A rainbow option is an options contract linked to the performances of two or more underlying assets. They can speculate on the best performer in the group or minimum performances of all the underlying assets at one time. Each underlying may be called a color so the sum of all of these factors makes up a rainbow.

These are a type of exotic option that trade-the-counter (OTC). Rainbow options are similar to correlation options and basket options in that those also refer to a number of underlying securities; however, those types of options refer to a single price based on those underlying securities. Rainbow options are instead structured as calls and/or puts on the best or worst performer as it relates to the underlying assets involved.

Key Takeaways

  • A rainbow option is an exotic option that uses more than one underlying security.
  • Rainbow options come in different types and are usually dependent on either the best or worst performer of the multiple underlyings involved.
  • They are usually structured so that the option only activates once certain parameters are triggered.

How a Rainbow Option Works

Rainbow options can be structured in several ways depending on how the performances of each underlying asset are considered. Some pay off based on the best or worst performance among the covered underlying assets. In other words, its payoff is based on the top or bottom performer. These are sometimes called "best of" or "worst of" rainbow options.

A rainbow option could derive value, for instance, from three relatively low-correlated assets like the Russell 3000 Index of U.S. stocks, the MSCI Pacific Ex-Japan Index, and the Dow-AIG Commodity Futures Index. In a call rainbow written on these three indexes, the option would pay out the difference between the strike price and the level of the index that has risen by the largest amount of the three.
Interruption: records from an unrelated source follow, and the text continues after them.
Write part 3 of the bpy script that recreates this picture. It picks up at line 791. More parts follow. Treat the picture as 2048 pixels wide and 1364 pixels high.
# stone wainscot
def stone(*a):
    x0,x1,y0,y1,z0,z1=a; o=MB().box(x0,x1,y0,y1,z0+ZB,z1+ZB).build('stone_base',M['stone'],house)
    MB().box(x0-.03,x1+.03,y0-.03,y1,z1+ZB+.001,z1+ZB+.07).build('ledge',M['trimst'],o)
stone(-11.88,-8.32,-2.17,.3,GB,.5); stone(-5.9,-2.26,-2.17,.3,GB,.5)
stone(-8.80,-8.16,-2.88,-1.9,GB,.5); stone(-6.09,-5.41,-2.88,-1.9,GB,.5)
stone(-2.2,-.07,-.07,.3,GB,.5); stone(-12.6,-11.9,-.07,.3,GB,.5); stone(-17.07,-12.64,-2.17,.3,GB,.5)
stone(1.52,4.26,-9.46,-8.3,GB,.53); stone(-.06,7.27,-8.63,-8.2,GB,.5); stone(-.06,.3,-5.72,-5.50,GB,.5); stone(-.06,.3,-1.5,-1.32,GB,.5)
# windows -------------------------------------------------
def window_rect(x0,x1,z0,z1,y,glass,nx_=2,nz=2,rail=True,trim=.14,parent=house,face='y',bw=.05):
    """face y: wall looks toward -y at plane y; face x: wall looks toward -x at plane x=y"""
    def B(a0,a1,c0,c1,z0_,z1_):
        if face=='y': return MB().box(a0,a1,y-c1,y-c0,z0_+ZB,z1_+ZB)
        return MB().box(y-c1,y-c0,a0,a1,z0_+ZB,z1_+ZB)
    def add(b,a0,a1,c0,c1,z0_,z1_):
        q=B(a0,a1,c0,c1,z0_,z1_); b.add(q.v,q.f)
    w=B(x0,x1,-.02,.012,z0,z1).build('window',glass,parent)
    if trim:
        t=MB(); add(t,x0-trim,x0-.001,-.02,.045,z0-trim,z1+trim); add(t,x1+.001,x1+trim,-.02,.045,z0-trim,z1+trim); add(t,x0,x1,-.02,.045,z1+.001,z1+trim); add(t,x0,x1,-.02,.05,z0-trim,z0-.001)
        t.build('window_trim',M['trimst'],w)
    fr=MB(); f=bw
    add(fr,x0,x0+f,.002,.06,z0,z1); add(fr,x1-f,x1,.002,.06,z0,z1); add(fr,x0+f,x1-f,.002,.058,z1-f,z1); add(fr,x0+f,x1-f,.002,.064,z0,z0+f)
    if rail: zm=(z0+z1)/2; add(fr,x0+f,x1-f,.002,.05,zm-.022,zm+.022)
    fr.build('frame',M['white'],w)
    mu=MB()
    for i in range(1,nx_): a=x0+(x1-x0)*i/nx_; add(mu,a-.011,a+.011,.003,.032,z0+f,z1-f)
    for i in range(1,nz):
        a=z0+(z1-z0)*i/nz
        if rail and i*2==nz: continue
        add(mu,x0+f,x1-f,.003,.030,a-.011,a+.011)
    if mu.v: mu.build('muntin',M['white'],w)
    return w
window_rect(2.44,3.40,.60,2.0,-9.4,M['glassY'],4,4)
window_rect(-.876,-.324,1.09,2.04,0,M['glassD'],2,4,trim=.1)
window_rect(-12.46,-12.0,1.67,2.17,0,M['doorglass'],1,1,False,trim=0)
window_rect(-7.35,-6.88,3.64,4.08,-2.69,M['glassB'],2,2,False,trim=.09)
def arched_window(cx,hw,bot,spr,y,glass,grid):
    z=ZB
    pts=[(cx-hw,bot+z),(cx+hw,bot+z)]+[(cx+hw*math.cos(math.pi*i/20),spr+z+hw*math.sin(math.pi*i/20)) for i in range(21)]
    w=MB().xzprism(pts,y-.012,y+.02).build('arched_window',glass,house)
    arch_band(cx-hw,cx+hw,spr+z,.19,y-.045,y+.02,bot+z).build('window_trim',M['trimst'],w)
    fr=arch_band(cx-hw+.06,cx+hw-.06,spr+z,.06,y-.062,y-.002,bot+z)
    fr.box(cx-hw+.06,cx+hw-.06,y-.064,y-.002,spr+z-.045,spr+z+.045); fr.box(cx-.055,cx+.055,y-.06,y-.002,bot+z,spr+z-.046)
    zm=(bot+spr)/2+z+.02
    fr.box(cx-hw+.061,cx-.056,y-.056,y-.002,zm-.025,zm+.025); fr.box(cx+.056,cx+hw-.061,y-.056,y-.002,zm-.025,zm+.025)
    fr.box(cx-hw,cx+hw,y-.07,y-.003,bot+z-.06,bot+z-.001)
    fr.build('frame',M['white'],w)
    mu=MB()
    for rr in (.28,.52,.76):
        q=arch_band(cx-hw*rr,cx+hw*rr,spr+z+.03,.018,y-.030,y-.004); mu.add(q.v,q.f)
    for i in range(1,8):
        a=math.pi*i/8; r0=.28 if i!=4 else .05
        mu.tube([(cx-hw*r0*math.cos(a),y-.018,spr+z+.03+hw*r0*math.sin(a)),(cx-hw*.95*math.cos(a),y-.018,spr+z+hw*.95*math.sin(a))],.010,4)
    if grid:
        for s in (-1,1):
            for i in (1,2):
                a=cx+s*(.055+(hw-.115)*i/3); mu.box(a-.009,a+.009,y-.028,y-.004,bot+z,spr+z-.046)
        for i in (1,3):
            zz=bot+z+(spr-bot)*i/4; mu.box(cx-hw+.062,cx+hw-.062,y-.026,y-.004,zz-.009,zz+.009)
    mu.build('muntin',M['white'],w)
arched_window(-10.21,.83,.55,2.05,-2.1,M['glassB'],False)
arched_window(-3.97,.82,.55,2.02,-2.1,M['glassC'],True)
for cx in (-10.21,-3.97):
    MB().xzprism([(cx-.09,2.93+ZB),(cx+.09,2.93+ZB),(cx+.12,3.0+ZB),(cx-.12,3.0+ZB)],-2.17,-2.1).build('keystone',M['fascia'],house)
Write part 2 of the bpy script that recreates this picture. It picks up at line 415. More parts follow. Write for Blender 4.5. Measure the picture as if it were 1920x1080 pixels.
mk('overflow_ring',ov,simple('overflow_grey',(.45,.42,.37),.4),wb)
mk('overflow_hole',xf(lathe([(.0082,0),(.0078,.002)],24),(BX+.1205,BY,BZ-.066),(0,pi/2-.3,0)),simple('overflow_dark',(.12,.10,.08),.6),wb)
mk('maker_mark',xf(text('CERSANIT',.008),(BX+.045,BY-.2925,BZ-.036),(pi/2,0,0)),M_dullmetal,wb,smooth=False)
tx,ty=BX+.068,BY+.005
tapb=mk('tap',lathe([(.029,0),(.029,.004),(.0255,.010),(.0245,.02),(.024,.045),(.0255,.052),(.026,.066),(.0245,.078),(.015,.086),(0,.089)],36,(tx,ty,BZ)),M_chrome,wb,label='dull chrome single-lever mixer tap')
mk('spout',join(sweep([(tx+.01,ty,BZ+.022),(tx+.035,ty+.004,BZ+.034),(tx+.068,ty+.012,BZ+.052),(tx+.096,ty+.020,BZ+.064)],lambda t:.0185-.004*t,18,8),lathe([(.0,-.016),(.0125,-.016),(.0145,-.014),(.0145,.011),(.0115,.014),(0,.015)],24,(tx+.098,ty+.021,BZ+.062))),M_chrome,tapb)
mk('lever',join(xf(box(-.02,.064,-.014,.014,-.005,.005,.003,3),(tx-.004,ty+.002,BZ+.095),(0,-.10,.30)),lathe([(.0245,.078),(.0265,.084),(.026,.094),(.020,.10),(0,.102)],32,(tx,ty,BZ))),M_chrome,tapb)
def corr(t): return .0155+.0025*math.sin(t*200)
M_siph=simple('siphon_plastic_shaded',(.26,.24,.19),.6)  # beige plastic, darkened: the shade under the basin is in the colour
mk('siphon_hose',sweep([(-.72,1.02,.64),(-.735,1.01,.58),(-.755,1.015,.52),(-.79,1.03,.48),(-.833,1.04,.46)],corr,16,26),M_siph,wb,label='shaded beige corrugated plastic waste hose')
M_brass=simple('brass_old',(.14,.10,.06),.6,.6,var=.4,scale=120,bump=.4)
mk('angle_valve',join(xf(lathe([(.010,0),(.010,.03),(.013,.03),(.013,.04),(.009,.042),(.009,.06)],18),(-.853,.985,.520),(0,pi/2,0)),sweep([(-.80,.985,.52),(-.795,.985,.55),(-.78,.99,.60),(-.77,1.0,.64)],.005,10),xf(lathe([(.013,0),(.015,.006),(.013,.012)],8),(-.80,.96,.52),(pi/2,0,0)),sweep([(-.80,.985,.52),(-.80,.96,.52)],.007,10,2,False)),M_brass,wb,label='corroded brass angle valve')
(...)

Spread options are technically rainbow options since their payoff is based on the difference in price between two underlying assets. Note that this is not the same as an options spread strategy, such as a vertical spread.

Basket options are similar since their payoff is based on the total or net performance of all of the underlying assets in the basket. However, the option is really only based on the value of the basket and not on any individual performances within. Unlike a basket option, all the assets underlying a rainbow option must move in the intended direction(s).

Correlation options are a type of rainbow option. An example would be a correlation between two or more assets, and the structure is only activated when an asset moves in or out of a specific range. They are similar to barrier options but correlation options depend on two underlying assets. Barrier options depend on a single underlying moving in or out of a range. Examples of barrier options include knock-in options and knock-out options.

Using Rainbow Options

In the horse racing betting world, a rainbow option can be similar to picking the top three finishers, called a trifecta box. All three horses in the bet must finish in the top three in any order. If they do not, then the bet, and the option, expires worthless.

In terms of stocks, a rainbow could be an option that pays off based on which pair of stocks moves up by the greatest percentage by the expiration date. For baskets of stocks, the payoff can be weighted based on the ranking of the stocks.

Perhaps a trader wants a call option on a currency that becomes active if and only if a benchmark interest rate moves outside of its current range. An airline might want a call option on a fuel commodity that activates if the U.S. dollar falls significantly.

Strategies can be quite complex, although the more complex, the less likely a seller will find a buyer to take the other side of the trade. Basically, if you can dream up a set of contingencies, you can create an option to speculate on it.